Two young men accused of murdering an Oxford teenager said 'I love you' to each other minutes after his death, a court has heard.
Joshua Harling died in Thame on the night of July 22 last year.
He had been stabbed during a fight in the town that night, and then got into his green VW Polo to drive away, jurors at Oxford Crown Court have previously heard – but he then crashed the car and later died.
Prosecutors allege that Nathan Braim, 20, of Broadwaters Avenue, Thame, and Benjamin Eyles, 19, of Monks Hollow, Marlow Bottom, killed Mr Harling – which they both deny.
Braim, dressed for court in a white shirt and blue face mask yesterday, listened as Eyles – wearing a grey suit – spoke in the witness box.
He told the court that the pair were ‘as close as brothers’ after meeting at school when they were 16.
Eyles was picked on by his friends in a ‘bottle game’ which saw whoever dropped a bottle first jumped beaten up.
But, he told the court yesterday, whenever the more confident Braim was around, he was never bullied.
Prosecutor Pavlos Panayi asked him what happened that evening.
He said: “You dropped [Nathan Braim] off at six minutes past seven in the evening. Five minutes earlier you had seen an incident where he had stabbed somebody in the chest.
“You see the effect of the stabbing, the car on its roof and your parting comment was ‘I love you’. Did you feel that you and he were in this together?"
Eyles told jurors: “I hope none of you get to experience that in your life.”
Mr Panayi asked: “Was it an expression of loyalty?”
But Eyles hit back: “No, it was that I love him.
“Sir, the only thing on my mind was going to my mum. You say 'I love you' to someone, what more is there to it?”
When asked why Braim had told Eyles that he would either end up ‘dead’ or going to ‘jail for a long time’, the teenager told jurors he thought it was about robberies that Braim had committed in High Wycombe.
Mr Panayi took Eyles through the specific details of each conviction, including one where Braim had approached two schoolboys asking to buy drugs before saying he would ‘duppy them’.

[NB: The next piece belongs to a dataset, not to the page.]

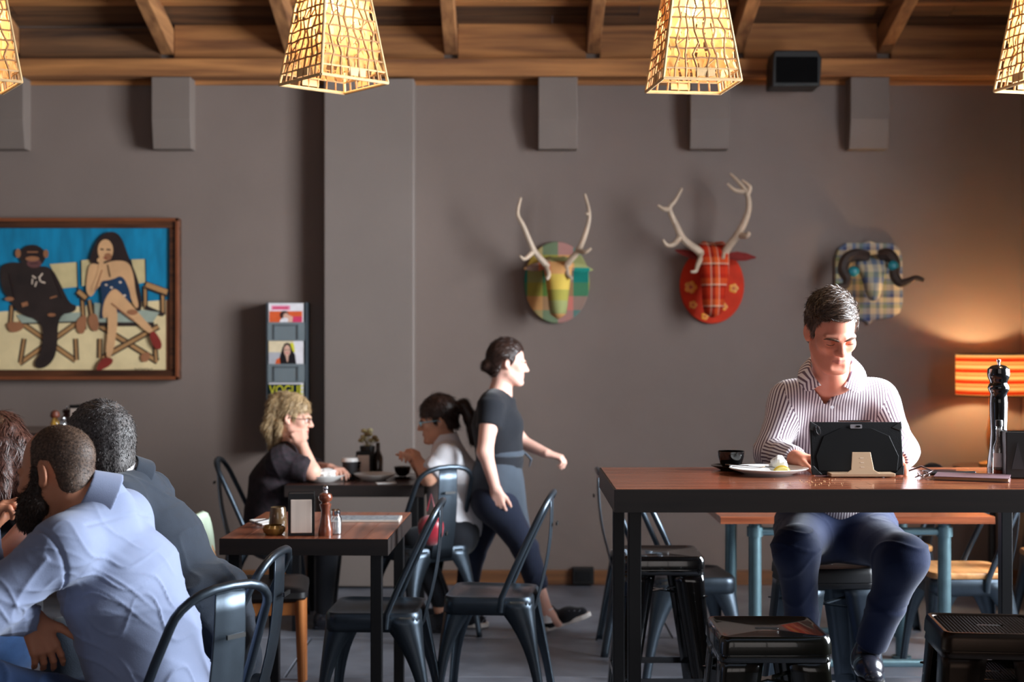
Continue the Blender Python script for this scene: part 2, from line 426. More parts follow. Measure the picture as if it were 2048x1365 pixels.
# ------------------------------------------------------------------ people
class Head:
    def __init__(s, c, fwd, up=(0, 0, 1), scale=1.0):
        s.c = np.asarray(c, float); s.f = nrm(fwd); u = np.asarray(up, float); u = nrm(u-s.f*(u @ s.f)); s.u = u
        s.r = np.cross(s.f, s.u); s.R = np.stack([s.r, s.f, s.u], 1); s.k = scale
    def w(s, x, y, z): return s.c+s.R @ (np.array([x, y, z])*s.k)
    def loc(s, V): return ((V-s.c) @ s.R)/s.k
    def add(s, D, female=False, lid=.0130, jaw=1.0, nose=1.0, ears=True):
        k = s.k; w = s.w; R = s.R
        def e(c, r, kk=.02, op='+', rot=None): D.el(w(*c), np.array(r)*k, R if rot is None else R @ rot, kk*k, op)
        def c(a, b, ra, rb, kk=.012, op='+'): D.rc(w(*a), w(*b), ra*k, rb*k, kk*k, op)
        e((0, -.014, .038), (.072, .096, .083))
        e((0, .03, -.028), (.055*jaw, .058, .08), .03)
        e((0, .034, -.078), (.045*jaw, .046, .034), .025)
        e((0, .076, -.102), (.025*jaw, .016, .016), .02)
        for sx in (-1, 1):
            e((sx*.042, .055, -.022), (.019, .022, .02), .025)
            c((sx*.044*jaw, .004, -.055), (sx*.027, .06, -.1), .021, .018, .03)
            c((sx*.012, .0885, .010), (sx*.045, .0735, .012), .0105, .0085, .012)          # brow
            e((sx*.033, .0925, -.005), (.0205, .0185, .0135), .010, '-')                   # socket
            e((sx*.0325, .0735, -.004), (.0155, lid, lid), .005)                         # lids
        c((0, .084, .012), (0, .104*nose+.001, -.03), .0085, .0115, .012)
        e((0, .106*nose, -.034), (.011, .011, .0095), .008)
        for sx in (-1, 1): e((sx*.0125, .095*nose, -.036), (.0075, .011, .0085), .006)
        e((0, .057, -.066), (.037, .026, .031), .02); c((-.024, .0775, -.0640), (0, .0862, -.0610), .0036, .0044, .007); c((.024, .0775, -.0640), (0, .0862, -.0610), .0036, .0044, .007)
        c((-.020, .0785, -.0685), (0, .0848, -.0715), .0038, .0054, .007); c((.020, .0785, -.0685), (0, .0848, -.0715), .0038, .0054, .007)
        for sx in (-1, 1): c((sx*.0055, .104*nose, -.0425), (sx*.0065, .1*nose, -.0435), .0028, .0024, .002, '-')
        c((-.012, .0935, -.0865), (.012, .0935, -.0865), .004, .004, .012, '-')
        if ears:
            for sx in (-1, 1):
                a = sx*.45; rot = np.array([[math.cos(a), -math.sin(a), 0], [math.sin(a), math.cos(a), 0], [0, 0, 1]])
                b = -.18; ro2 = np.array([[1, 0, 0], [0, math.cos(b), -math.sin(b)], [0, math.sin(b), math.cos(b)]])
                q = rot @ ro2
                e((sx*.0765, -.012, .0), (.0075, .0165, .0275), .008, '+', q)
                e((sx*.0745, -.006, -.025), (.0065, .009, .010), .010, '+', q)
                e((sx*.085, -.008, .003), (.006, .010, .0165), .005, '-', q)
    def hair(s, D, poly, thick=.012, top=0.0, k=.015):
        """cap: enlarged skull cut by a profile polygon (local y,z)."""
        w = s.w; R = s.R
        D.el(w(0, -.014, .038+top*.4), np.array([.072+thick, .096+thick, .083+thick+top])*s.k, R, .01)
        D.el(w(0, -.05, -.03), np.array([.062+thick*.6, .05+thick, .06])*s.k, R, .02)
        c0, RR, kk = s.c, s.R, s.k
        def cut(X, Y, Z):
            x, y, z = X-c0[0], Y-c0[1], Z-c0[2]
            ly = (x*RR[0, 1]+y*RR[1, 1]+z*RR[2, 1])/kk; lz = (x*RR[0, 2]+y*RR[1, 2]+z*RR[2, 2])/kk
            return sd_poly(ly+0*lz, lz+0*ly, poly)*kk
        D.slab(cut, s.c-.4, s.c+.4, k*s.k, 'i')
def blades(V, N, flow, count, length, width, seed, lift=.25, curl=0.0, jit=.35):
    """thin hair blades growing off a surface -> verts, tris"""
    r = np.random.RandomState(seed); i = r.randint(0, len(V), count)
    p = V[i]; n = N[i]; f = flow(p, n); f = f-n*(f*n).sum(1, keepdims=True)
    f = f/(np.linalg.norm(f, axis=1, keepdims=True)+1e-9)+jit*r.randn(count, 3)
    d = f+lift*n*(1+.6*r.randn(count, 1)); d /= np.linalg.norm(d, axis=1, keepdims=True)
    s = np.cross(d, n+.5*r.randn(count, 3)); s /= np.linalg.norm(s, axis=1, keepdims=True)+1e-9
    L = length*(.6+.8*r.rand(count, 1)); w = width*(.6+.8*r.rand(count, 1))
    base = p-n*.001; mid = base+d*L*.55; d2 = d+f*.0-n*curl; d2 /= np.linalg.norm(d2, axis=1, keepdims=True); tip = mid+d2*L*.45
    T = np.concatenate([base-s*w, base+s*w, mid+s*w*.8, mid-s*w*.8, tip]); m = count; a = np.arange(m)
    return T, np.stack([a, a+m, a+2*m, a+3*m], 1), np.stack([a+3*m, a+2*m, a+4*m], 1)
def hair_obj(name, D, h, mat, parent, flow, count, length, width, seed, disp=None, lift=.25, curl=.2, jit=.35, where=None):
    V, Fq = D.mesh(h); V = relax(V, Fq, 1); N = vnormals(V, Fq)
    if disp is not None: V = V+N*disp(V)[:, None]; N = vnormals(V, Fq)
    if count:
        sel = np.ones(len(V), bool) if where is None else where(V)
        T, q, t = blades(V[sel], N[sel], flow, count, length, width, seed, lift, curl, jit)
        b = len(V); me = np_mesh(name, np.concatenate([V, T]), np.concatenate([Fq, q+b]), True, t+b)
    else: me = np_mesh(name, V, Fq)
    return link(name, me, mat, parent)
def hand(D, wrist, d, n, side=1, curls=(.5, .5, .55, .6), spread=.12, thumb=(.6, .7, .3), s=1.0, thumb_curl=.4):
    """palm, four fingers with three bends each, thumb leaving the side of the palm. n: where the palm faces."""
    d = nrm(d); n = nrm(np.asarray(n, float)-d*(np.asarray(n, float) @ d)); t = np.cross(d, n)*side
    wrist = np.asarray(wrist, float); offs = (.03, .0105, -.0095, -.028); Ls = (.072, .08, .074, .058)
    for o, L, cu, i in zip(offs, Ls, curls, range(4)):
        kn = wrist+d*(.09-.004*abs(i-1))*s+t*o*s
        D.rc(wrist+t*o*.55*s+d*.006, kn, .0165*s, .0115*s, .012*s)
        ang = 0; p = kn; dd0 = nrm(d+t*spread*(1.2-i)*.8)
        for fr, ra, rb, cf in ((.45, .0098, .0085, 1), (.31, .0085, .0076, 1.1), (.24, .0076, .0062, .7)):
            ang += cu*cf; v = dd0*math.cos(ang)+n*math.sin(ang); q = p+v*L*fr*s
            D.rc(p, q, ra*s, rb*s, .004*s); p = q
    b = wrist+d*.022*s+t*.024*s
    v = nrm(d*thumb[0]+t*thumb[1]+n*thumb[2]); q = b+v*.045*s
    D.rc(wrist+d*.012*s+t*.012*s, q, .017*s, .0115*s, .012*s)
    v2 = nrm(v+d*thumb_curl*.5-t*thumb_curl*.6+n*thumb_curl*.5); q2 = q+v2*.032*s
    D.rc(q, q2, .011*s, .0095*s, .004*s); v3 = nrm(v2-t*thumb_curl*.4+n*thumb_curl*.3); D.rc(q2, q2+v3*.024*s, .0095*s, .0075*s, .004*s)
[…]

He said: “Did you think these two schoolboys might pose a threat to Nathan’s life?”
Eyles responded: “Not particularly.”
It was also revealed that Braim had been sending secret letters to Eyles, who was keeping them stored in his shoes while on bail, and the pair had been exchanging voice notes.
Eyles has previously described himself as a ‘bystander’ in the incident and initially went to the police station to hand himself in as a witness.
Eyles and Braim both deny the charge of murder and the trial continues.